* [Requirements]: Return exactly the listing's lines, from its first line to the line holding "under the cabinet')", ends included.

* [Raw data]:
++++++++++

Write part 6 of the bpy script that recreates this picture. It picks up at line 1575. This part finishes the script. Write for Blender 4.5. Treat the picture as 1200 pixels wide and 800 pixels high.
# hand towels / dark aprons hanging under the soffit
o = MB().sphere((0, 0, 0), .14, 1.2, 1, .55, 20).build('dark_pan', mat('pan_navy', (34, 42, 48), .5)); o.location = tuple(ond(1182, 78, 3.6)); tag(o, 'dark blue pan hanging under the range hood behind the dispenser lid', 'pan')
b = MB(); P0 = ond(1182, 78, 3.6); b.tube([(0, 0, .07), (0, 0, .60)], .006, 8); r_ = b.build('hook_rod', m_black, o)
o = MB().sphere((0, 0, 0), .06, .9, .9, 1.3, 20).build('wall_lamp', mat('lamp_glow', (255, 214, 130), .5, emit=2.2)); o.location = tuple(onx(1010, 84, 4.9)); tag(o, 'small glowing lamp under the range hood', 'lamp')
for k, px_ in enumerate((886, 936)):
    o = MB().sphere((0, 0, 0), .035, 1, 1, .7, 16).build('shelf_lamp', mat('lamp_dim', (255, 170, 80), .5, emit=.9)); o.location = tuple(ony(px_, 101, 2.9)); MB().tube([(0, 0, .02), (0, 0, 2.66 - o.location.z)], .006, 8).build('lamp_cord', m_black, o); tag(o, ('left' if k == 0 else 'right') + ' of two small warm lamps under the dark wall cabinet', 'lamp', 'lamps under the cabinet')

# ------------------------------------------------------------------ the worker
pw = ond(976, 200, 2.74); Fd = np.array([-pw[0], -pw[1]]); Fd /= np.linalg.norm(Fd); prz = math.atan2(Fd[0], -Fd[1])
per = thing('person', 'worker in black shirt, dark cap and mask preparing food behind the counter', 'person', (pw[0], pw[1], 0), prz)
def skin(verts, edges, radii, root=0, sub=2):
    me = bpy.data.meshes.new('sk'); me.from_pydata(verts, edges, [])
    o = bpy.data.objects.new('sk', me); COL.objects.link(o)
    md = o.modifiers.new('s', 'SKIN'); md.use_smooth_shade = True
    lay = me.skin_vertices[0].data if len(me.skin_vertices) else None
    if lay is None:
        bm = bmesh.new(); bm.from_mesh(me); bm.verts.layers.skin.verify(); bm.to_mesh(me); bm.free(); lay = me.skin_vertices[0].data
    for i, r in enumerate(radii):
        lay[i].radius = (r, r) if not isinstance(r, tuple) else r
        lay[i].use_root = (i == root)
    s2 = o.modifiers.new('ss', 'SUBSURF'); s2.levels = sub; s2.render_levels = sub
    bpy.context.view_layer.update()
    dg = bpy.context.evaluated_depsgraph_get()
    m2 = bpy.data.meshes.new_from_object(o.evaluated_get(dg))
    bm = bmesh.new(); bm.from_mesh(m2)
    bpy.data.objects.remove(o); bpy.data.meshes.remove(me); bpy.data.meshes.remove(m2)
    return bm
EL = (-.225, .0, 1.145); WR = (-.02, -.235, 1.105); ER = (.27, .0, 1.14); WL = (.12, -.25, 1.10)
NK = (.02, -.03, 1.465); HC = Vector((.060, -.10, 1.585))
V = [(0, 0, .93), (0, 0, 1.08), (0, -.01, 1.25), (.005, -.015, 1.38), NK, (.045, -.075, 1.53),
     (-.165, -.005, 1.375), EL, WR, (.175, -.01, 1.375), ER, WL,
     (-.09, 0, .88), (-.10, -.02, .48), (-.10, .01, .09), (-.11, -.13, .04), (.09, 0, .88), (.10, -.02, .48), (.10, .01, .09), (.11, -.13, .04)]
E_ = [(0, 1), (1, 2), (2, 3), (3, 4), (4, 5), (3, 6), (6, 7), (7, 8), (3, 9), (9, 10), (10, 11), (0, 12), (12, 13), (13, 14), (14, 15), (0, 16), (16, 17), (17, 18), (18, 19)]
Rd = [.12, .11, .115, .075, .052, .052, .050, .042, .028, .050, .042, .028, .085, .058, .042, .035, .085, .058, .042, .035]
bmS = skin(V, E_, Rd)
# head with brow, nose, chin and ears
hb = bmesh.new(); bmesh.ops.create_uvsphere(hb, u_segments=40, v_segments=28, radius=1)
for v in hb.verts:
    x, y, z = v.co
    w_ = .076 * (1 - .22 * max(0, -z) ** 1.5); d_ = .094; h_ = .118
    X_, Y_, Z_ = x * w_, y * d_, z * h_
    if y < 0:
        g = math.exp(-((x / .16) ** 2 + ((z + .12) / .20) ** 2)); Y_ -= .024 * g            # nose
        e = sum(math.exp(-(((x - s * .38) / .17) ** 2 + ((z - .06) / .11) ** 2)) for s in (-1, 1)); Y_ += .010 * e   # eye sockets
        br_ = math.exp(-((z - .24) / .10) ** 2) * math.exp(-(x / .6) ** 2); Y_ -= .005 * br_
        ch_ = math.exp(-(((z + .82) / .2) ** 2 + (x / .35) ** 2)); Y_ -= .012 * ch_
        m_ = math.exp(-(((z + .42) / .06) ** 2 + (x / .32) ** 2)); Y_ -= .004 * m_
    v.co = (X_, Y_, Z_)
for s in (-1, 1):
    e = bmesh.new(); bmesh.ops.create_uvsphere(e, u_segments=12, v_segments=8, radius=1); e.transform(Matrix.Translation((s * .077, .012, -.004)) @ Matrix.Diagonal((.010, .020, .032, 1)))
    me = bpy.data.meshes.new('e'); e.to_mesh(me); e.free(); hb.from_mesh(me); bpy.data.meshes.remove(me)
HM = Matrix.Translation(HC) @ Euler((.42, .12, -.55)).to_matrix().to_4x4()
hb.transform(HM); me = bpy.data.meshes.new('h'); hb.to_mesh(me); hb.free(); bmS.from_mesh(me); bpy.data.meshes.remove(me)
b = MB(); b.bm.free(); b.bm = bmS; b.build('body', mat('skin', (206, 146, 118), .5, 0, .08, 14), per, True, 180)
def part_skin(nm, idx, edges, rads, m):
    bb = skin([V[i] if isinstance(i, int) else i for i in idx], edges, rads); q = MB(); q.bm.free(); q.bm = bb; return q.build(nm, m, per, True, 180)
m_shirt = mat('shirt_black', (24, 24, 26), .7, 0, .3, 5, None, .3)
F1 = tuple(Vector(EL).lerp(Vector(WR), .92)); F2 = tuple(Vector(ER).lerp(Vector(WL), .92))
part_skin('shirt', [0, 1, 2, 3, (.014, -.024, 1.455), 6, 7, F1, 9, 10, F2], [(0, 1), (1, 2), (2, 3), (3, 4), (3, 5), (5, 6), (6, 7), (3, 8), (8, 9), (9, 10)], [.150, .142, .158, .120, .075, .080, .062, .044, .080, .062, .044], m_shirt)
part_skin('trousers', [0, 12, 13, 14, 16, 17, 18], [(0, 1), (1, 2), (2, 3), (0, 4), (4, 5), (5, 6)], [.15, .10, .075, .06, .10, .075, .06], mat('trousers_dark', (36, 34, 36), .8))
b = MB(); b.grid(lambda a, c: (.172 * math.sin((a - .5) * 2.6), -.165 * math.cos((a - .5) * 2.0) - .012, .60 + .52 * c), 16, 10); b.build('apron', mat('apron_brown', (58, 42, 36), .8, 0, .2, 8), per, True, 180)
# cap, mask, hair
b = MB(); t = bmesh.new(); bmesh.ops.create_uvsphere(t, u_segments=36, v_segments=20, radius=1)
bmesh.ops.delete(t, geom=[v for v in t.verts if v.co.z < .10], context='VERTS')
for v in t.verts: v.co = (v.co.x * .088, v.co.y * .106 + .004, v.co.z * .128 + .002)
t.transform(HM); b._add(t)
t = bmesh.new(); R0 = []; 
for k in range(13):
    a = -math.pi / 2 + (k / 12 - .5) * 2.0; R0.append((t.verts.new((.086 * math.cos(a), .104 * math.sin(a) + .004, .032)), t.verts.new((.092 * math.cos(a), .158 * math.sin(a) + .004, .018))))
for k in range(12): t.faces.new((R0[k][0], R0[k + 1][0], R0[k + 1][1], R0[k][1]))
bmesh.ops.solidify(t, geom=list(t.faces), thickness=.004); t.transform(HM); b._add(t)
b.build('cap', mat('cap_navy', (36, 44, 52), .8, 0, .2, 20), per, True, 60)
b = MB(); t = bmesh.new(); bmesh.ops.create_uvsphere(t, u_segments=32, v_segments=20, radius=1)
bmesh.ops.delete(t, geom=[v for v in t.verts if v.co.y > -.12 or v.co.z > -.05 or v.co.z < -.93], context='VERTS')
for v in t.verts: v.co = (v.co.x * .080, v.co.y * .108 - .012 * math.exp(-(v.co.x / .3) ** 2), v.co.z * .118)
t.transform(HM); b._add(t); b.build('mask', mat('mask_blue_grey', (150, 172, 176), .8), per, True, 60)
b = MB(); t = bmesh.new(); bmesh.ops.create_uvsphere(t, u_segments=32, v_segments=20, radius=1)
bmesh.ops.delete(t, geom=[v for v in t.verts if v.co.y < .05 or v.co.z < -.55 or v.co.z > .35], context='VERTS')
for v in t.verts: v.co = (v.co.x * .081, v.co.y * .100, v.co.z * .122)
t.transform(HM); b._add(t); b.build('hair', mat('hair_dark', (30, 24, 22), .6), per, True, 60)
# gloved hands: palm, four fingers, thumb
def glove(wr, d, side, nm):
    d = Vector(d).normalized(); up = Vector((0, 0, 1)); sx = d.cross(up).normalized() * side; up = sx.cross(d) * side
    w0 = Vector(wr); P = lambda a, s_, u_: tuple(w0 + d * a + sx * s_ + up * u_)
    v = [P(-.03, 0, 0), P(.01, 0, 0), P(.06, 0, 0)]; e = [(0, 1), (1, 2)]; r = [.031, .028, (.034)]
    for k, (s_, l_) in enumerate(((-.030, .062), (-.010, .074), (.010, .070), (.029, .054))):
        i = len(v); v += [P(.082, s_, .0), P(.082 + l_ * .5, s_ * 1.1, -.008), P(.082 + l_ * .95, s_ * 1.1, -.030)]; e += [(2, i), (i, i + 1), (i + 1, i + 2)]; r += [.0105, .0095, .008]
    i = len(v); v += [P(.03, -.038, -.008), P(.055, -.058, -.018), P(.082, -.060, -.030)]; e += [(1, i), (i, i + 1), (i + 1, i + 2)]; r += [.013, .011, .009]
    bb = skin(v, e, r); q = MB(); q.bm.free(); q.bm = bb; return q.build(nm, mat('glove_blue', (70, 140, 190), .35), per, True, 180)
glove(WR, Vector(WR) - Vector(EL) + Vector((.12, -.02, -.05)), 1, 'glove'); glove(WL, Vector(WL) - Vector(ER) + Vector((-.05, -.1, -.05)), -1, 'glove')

++++++++++

* [Result of the task]:
Write part 6 of the bpy script that recreates this picture. It picks up at line 1575. This part finishes the script. Write for Blender 4.5. Treat the picture as 1200 pixels wide and 800 pixels high.
# hand towels / dark aprons hanging under the soffit
o = MB().sphere((0, 0, 0), .14, 1.2, 1, .55, 20).build('dark_pan', mat('pan_navy', (34, 42, 48), .5)); o.location = tuple(ond(1182, 78, 3.6)); tag(o, 'dark blue pan hanging under the range hood behind the dispenser lid', 'pan')
b = MB(); P0 = ond(1182, 78, 3.6); b.tube([(0, 0, .07), (0, 0, .60)], .006, 8); r_ = b.build('hook_rod', m_black, o)
o = MB().sphere((0, 0, 0), .06, .9, .9, 1.3, 20).build('wall_lamp', mat('lamp_glow', (255, 214, 130), .5, emit=2.2)); o.location = tuple(onx(1010, 84, 4.9)); tag(o, 'small glowing lamp under the range hood', 'lamp')
for k, px_ in enumerate((886, 936)):
    o = MB().sphere((0, 0, 0), .035, 1, 1, .7, 16).build('shelf_lamp', mat('lamp_dim', (255, 170, 80), .5, emit=.9)); o.location = tuple(ony(px_, 101, 2.9)); MB().tube([(0, 0, .02), (0, 0, 2.66 - o.location.z)], .006, 8).build('lamp_cord', m_black, o); tag(o, ('left' if k == 0 else 'right') + ' of two small warm lamps under the dark wall cabinet', 'lamp', 'lamps under the cabinet')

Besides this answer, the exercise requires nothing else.